Today, most people understand they are one decision away from being unemployed, whether it is due to restructuring, management changes or cutbacks.

In this new economy, there is no such thing as “permanent employment.” The destabilization of the employment landscape has shifted the relationship many have with their jobs.

A recent survey found that fewer than half of U.S. workers are satisfied with their jobs, the lowest level since record-keeping began 22 years ago (The Conference Board). Therefore, decreased confidence in the job market has many Americans, both employed and unemployed, asking themselves the question, “Do I Really Want Another Job?”

Historically, the predominate conditioning of our culture has enabled the acceptance of an “employee for life” mentality — with a retirement check representing the big payoff. However, many are now grappling with what it means to have a job or as some might say “be just over broke.”

Unemployment Can Yield New Possibilities

As difficult as a job loss can be, it’s often an opportunity to reevaluate and determine what is truly important in one’s life.

For example, Take Stephanie H., she was laid off from her job as a senior executive with a large nonprofit organization.
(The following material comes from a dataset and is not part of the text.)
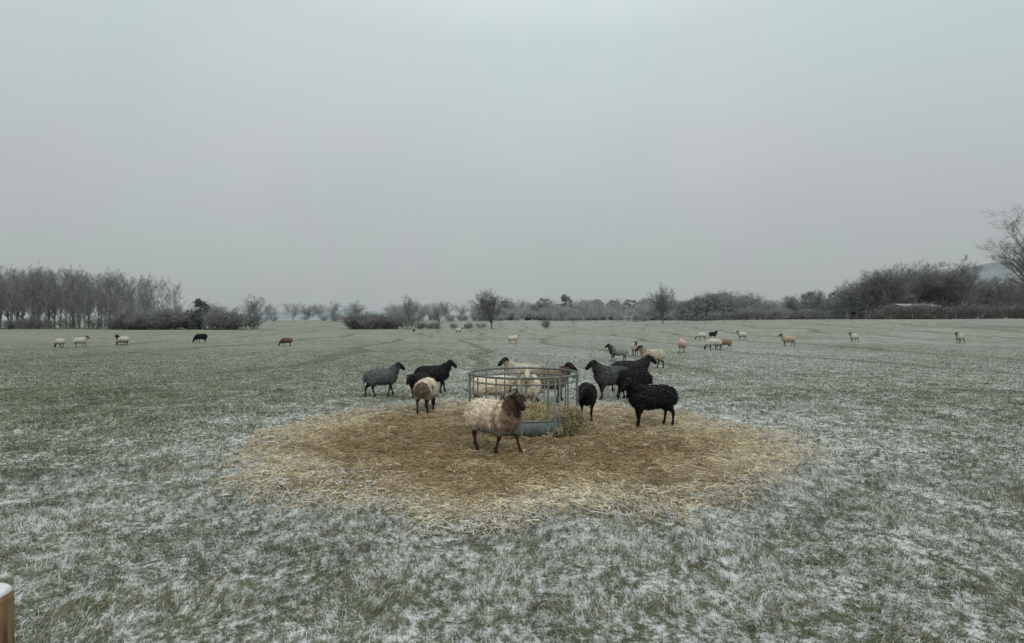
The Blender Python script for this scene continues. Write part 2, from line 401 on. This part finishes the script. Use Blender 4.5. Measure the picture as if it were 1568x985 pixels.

Like most, her initial reaction was fear, “What am I going to do now when the job market is so tight?”

After she moved through her fear and took stock of her skills, talents, and interests she acknowledged that she really wanted to do something else but “fear” kept her in procrastination mode.

Her true dream was to work for herself and provide consulting services to nonprofits, but the thought of giving up a steady paycheck terrified her. Now with the paycheck gone she decided to go for it: she created a website, ordered business cards, and informed her large network of the services she was now offering. Two years later, Stephanie’s business is thriving and she has no intention of going back to a job.


For many a job loss could really be a blessing in disguise. It often takes something dramatic to occur in our lives to break us out of our habitual behavior. Were it not for being laid off or terminated, so many businesses would not exist today.